_Problem details_. Transcribe each line of the material as it is, and drop any picture.

== Extracted information

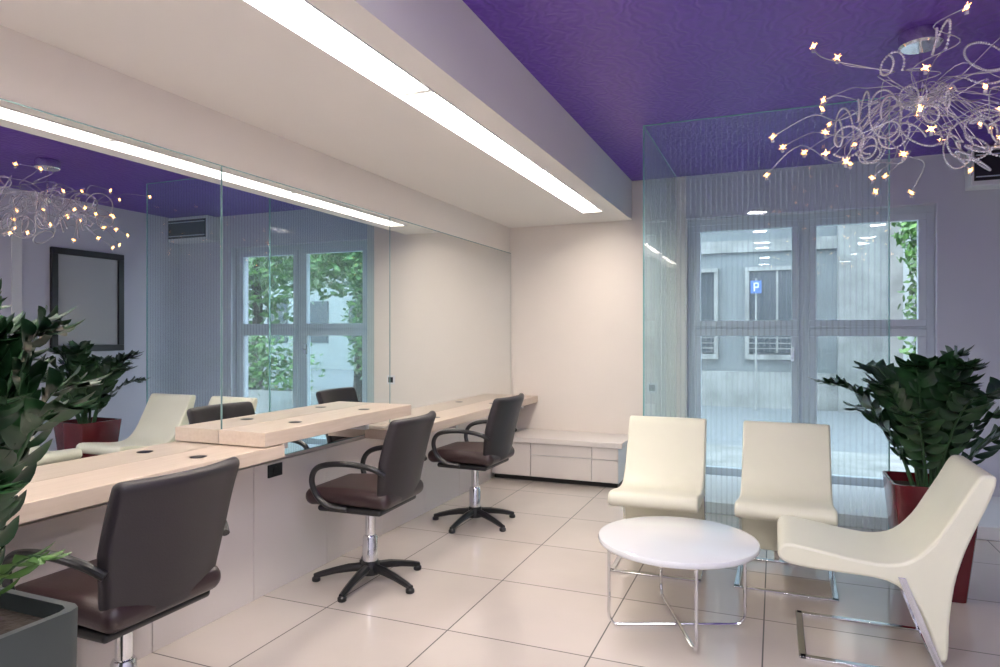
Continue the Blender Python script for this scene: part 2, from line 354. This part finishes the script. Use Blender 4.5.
# ---------------------------------------------------------------- salon chairs
def salon_chair(loc,rot,br):
    e=empty('salon_chair',loc,rot)
    m=MB(); pad(m,catmull([(-.215,.50,0),(-.235,.60,0),(-.262,.72,0),(-.295,.84,0),(-.325,.925,0)],4),.50,.05,.055,wl=[.43+.07*min(1,i/8) for i in range(17)])
    m.obj('backrest',M_black,e)
    m=MB(); pad(m,[(x,.505+.012*cos(x*6)) for x in [-.19+.43*i/8 for i in range(9)]],.47,.095,0); m.obj('seat_cushion',M_seat,e)
    m=MB(); pad(m,[(x,.447) for x in [-.17+.36*i/4 for i in range(5)]],.43,.035,0); m.obj('seat_pan',M_plast,e)
    for s in (-1,1):
        y=s*.262
        m=MB(); p=catmull([(-.225,y-s*.02,.66),(-.17,y+s*.01,.695),(-.05,y+s*.02,.712),(.08,y+s*.02,.705),(.17,y+s*.01,.675),(.205,y,.61),(.185,y-s*.01,.53),(.12,y-s*.02,.475),(.02,y-s*.05,.455)],6)
        m.tube(p,.0155,10); m.obj('armrest_%s'%('left' if s>0 else 'right'),M_plast,e)
    m=MB(); m.lathe([(.028,.22),(.028,.40),(.05,.405),(.09,.43),(.09,.445)],(0,0,0),24,0); m.lathe([(.042,.09),(.042,.25),(.036,.262),(.028,.264)],(0,0,0),24,0)
    m.obj('gas_column',M_chrome,e)
    m=MB(); m.lathe([(.055,.045),(.06,.06),(.05,.10),(.046,.12),(.03,.122)],(0,0,0),24)
    for i in range(5):
        a=br+i*2*pi/5; c,s=cos(a),sin(a)
        pts=[(.03,.082),(.12,.075),(.20,.060),(.27,.042),(.315,.030)]
        rr=[.026,.024,.02,.018,.014]
        m.tube([(x*c,x*s,z) for x,z in pts],rr,8)
        m.lathe([(.02,0),(.024,.004),(.024,.02),(.014,.03)],(.305*c,.305*s,0),14)
    m.obj('star_base',M_plast,e)
salon_chair((-2.11,1.67,0),pi,.3); salon_chair((-2.12,3.23,0),pi+.05,.35); salon_chair((-2.06,4.53,0),pi-.02,.2)
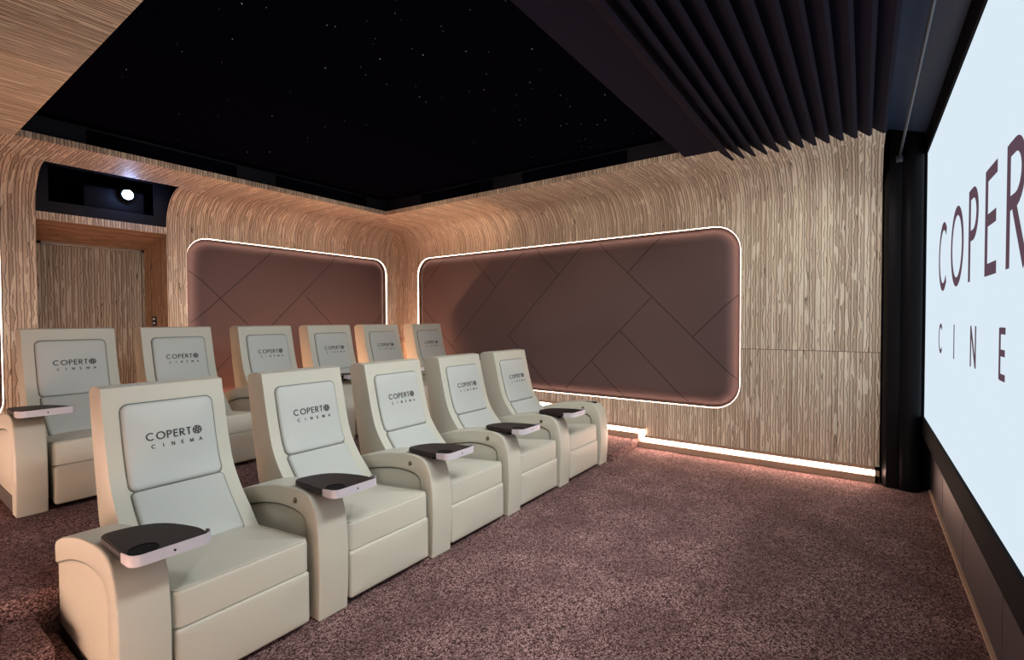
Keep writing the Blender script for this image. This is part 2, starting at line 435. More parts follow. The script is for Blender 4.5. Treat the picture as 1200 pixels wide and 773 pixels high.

====

_Result for this exercise_.
Continue the Blender Python script for this scene: part 2, from line 354. This part finishes the script. Use Blender 4.5.
# ---------------------------------------------------------------- salon chairs
def salon_chair(loc,rot,br):
    e=empty('salon_chair',loc,rot)
    m=MB(); pad(m,catmull([(-.215,.50,0),(-.235,.60,0),(-.262,.72,0),(-.295,.84,0),(-.325,.925,0)],4),.50,.05,.055,wl=[.43+.07*min(1,i/8) for i in range(17)])
    m.obj('backrest',M_black,e)
    m=MB(); pad(m,[(x,.505+.012*cos(x*6)) for x in [-.19+.43*i/8 for i in range(9)]],.47,.095,0); m.obj('seat_cushion',M_seat,e)
    m=MB(); pad(m,[(x,.447) for x in [-.17+.36*i/4 for i in range(5)]],.43,.035,0); m.obj('seat_pan',M_plast,e)
    for s in (-1,1):
        y=s*.262
        m=MB(); p=catmull([(-.225,y-s*.02,.66),(-.17,y+s*.01,.695),(-.05,y+s*.02,.712),(.08,y+s*.02,.705),(.17,y+s*.01,.675),(.205,y,.61),(.185,y-s*.01,.53),(.12,y-s*.02,.475),(.02,y-s*.05,.455)],6)
        m.tube(p,.0155,10); m.obj('armrest_%s'%('left' if s>0 else 'right'),M_plast,e)
    m=MB(); m.lathe([(.028,.22),(.028,.40),(.05,.405),(.09,.43),(.09,.445)],(0,0,0),24,0); m.lathe([(.042,.09),(.042,.25),(.036,.262),(.028,.264)],(0,0,0),24,0)
    m.obj('gas_column',M_chrome,e)
    m=MB(); m.lathe([(.055,.045),(.06,.06),(.05,.10),(.046,.12),(.03,.122)],(0,0,0),24)
    for i in range(5):
        a=br+i*2*pi/5; c,s=cos(a),sin(a)
        pts=[(.03,.082),(.12,.075),(.20,.060),(.27,.042),(.315,.030)]
        rr=[.026,.024,.02,.018,.014]
        m.tube([(x*c,x*s,z) for x,z in pts],rr,8)
        m.lathe([(.02,0),(.024,.004),(.024,.02),(.014,.03)],(.305*c,.305*s,0),14)
    m.obj('star_base',M_plast,e)
salon_chair((-2.11,1.67,0),pi,.3); salon_chair((-2.12,3.23,0),pi+.05,.35); salon_chair((-2.06,4.53,0),pi-.02,.2)
Keep writing the Blender script for this image. This is part 2, starting at line 435. More parts follow. The script is for Blender 4.5. Treat the picture as 1200 pixels wide and 773 pixels high.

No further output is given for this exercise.